### [The exercise]
Everything from the first line down to the line containing "label_stands()" should be reproduced exactly; please include nothing else.
··· Dataset excerpt ···
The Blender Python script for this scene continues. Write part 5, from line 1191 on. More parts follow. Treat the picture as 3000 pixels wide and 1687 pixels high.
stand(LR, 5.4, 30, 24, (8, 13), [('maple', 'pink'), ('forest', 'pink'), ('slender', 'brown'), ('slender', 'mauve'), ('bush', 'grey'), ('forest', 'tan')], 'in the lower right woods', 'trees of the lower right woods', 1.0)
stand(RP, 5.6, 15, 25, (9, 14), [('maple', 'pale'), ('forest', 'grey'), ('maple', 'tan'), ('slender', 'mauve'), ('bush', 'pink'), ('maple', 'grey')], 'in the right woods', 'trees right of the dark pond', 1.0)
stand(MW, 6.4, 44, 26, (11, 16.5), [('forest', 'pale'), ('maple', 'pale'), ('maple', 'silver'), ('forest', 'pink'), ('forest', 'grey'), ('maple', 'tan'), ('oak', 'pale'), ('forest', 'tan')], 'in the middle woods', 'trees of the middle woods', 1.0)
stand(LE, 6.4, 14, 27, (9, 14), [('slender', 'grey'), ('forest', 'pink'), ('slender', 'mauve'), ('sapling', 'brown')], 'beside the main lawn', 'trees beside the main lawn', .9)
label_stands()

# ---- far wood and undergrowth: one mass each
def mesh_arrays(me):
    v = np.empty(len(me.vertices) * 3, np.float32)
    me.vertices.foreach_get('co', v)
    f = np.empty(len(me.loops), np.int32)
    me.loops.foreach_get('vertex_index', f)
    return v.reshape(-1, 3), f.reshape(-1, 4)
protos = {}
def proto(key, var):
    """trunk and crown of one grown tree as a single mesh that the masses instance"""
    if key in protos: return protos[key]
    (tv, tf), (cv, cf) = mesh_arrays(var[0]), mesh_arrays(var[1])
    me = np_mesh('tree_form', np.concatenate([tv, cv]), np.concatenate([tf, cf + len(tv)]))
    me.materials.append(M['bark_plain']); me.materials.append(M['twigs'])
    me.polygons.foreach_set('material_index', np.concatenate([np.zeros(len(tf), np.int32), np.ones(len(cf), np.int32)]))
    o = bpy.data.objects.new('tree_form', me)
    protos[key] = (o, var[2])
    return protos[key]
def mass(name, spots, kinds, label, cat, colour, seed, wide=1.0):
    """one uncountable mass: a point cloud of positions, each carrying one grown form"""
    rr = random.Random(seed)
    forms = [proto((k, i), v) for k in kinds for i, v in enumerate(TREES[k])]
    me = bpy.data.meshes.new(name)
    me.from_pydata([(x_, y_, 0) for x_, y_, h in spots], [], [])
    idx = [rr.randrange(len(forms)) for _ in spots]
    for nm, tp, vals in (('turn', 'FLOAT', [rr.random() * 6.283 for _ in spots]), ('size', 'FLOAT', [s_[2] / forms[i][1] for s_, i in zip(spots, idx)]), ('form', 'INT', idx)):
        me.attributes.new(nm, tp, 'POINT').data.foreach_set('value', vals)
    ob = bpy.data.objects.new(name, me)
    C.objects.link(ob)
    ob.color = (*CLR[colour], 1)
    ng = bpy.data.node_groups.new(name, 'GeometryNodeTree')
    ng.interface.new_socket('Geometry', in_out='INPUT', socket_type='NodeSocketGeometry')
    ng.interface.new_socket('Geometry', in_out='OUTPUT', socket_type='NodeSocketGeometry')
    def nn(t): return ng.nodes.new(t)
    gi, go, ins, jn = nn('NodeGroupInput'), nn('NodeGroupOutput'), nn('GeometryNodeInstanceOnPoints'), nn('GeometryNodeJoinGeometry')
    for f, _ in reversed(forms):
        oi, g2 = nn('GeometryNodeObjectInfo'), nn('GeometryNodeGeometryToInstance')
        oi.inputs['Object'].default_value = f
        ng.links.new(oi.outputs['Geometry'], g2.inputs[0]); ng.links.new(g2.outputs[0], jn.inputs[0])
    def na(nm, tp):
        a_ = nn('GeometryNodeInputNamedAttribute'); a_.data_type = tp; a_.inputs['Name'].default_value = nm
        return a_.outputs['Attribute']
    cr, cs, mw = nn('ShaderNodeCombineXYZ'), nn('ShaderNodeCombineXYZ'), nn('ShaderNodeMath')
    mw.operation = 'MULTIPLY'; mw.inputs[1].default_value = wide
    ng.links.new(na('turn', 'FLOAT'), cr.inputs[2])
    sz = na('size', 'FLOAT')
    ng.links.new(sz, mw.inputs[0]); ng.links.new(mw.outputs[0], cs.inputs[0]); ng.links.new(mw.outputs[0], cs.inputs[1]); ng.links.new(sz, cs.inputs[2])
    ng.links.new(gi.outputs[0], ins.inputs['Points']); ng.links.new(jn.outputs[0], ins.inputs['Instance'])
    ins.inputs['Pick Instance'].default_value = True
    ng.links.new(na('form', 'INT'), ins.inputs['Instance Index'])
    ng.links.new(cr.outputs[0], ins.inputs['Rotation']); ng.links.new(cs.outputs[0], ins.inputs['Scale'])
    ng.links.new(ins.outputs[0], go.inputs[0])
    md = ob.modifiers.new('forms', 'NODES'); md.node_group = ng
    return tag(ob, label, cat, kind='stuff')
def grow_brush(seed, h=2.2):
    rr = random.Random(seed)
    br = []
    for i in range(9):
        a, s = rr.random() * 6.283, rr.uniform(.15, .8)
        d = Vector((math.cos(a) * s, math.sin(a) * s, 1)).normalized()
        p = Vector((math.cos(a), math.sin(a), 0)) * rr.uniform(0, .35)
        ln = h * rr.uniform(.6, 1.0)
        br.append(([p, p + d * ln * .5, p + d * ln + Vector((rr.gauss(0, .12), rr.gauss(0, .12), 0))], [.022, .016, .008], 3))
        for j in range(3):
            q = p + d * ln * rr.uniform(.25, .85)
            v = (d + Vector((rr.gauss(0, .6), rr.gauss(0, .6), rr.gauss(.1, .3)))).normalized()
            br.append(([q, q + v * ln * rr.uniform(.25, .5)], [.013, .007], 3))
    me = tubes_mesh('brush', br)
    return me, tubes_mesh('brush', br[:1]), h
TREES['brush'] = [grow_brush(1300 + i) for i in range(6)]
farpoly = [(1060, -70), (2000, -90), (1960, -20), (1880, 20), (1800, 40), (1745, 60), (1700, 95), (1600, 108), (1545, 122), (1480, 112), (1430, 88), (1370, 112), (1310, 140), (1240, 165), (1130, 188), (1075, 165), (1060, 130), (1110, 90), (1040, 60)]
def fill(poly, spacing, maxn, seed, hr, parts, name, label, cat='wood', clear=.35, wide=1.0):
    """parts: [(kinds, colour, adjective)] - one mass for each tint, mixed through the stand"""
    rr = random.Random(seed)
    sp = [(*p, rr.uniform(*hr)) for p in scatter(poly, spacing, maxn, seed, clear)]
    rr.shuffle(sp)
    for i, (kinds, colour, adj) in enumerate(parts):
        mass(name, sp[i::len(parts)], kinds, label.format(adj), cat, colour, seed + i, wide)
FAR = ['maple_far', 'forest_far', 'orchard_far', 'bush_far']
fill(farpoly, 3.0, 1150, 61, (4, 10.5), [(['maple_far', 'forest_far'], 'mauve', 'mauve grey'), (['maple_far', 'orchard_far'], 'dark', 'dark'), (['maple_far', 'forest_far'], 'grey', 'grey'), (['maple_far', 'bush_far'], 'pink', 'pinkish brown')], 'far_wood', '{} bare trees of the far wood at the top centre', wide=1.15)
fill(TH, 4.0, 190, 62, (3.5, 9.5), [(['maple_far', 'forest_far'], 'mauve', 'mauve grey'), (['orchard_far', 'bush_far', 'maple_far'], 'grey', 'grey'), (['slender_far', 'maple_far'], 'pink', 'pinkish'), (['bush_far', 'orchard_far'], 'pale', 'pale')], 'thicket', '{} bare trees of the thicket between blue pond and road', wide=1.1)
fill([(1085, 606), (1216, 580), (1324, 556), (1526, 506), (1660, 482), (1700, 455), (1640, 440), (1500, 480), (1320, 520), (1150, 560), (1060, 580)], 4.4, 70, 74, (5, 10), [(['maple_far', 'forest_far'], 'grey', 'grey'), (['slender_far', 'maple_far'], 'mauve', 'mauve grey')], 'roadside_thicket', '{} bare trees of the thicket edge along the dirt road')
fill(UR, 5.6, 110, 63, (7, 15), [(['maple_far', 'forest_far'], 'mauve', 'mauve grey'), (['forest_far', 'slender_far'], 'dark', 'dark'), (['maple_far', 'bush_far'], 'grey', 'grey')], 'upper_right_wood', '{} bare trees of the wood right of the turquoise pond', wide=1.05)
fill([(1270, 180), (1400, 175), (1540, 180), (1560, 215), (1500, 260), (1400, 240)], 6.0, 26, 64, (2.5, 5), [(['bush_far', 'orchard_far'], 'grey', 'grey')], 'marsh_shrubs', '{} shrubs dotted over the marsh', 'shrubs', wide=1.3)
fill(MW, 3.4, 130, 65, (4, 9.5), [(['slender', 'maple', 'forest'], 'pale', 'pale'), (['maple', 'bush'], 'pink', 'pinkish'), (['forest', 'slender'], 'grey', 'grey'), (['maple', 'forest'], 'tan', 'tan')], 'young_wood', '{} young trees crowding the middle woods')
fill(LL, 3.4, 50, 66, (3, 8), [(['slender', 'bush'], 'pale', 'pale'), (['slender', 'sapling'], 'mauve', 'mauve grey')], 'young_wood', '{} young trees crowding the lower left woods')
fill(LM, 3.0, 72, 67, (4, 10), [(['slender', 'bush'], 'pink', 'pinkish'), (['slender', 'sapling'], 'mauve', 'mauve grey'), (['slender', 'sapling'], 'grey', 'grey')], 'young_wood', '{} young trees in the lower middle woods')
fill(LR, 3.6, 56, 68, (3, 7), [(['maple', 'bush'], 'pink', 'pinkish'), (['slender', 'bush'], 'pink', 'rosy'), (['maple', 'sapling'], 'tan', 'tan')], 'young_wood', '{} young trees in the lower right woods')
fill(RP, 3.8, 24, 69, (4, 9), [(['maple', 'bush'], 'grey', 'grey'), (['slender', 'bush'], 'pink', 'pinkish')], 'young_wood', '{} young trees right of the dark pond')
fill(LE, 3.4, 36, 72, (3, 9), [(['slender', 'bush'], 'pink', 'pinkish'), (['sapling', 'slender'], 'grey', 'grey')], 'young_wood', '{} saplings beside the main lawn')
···
### [Final result]
The Blender Python script for this scene continues. Write part 5, from line 1191 on. More parts follow. Treat the picture as 3000 pixels wide and 1687 pixels high.
stand(LR, 5.4, 30, 24, (8, 13), [('maple', 'pink'), ('forest', 'pink'), ('slender', 'brown'), ('slender', 'mauve'), ('bush', 'grey'), ('forest', 'tan')], 'in the lower right woods', 'trees of the lower right woods', 1.0)
stand(RP, 5.6, 15, 25, (9, 14), [('maple', 'pale'), ('forest', 'grey'), ('maple', 'tan'), ('slender', 'mauve'), ('bush', 'pink'), ('maple', 'grey')], 'in the right woods', 'trees right of the dark pond', 1.0)
stand(MW, 6.4, 44, 26, (11, 16.5), [('forest', 'pale'), ('maple', 'pale'), ('maple', 'silver'), ('forest', 'pink'), ('forest', 'grey'), ('maple', 'tan'), ('oak', 'pale'), ('forest', 'tan')], 'in the middle woods', 'trees of the middle woods', 1.0)
stand(LE, 6.4, 14, 27, (9, 14), [('slender', 'grey'), ('forest', 'pink'), ('slender', 'mauve'), ('sapling', 'brown')], 'beside the main lawn', 'trees beside the main lawn', .9)
label_stands()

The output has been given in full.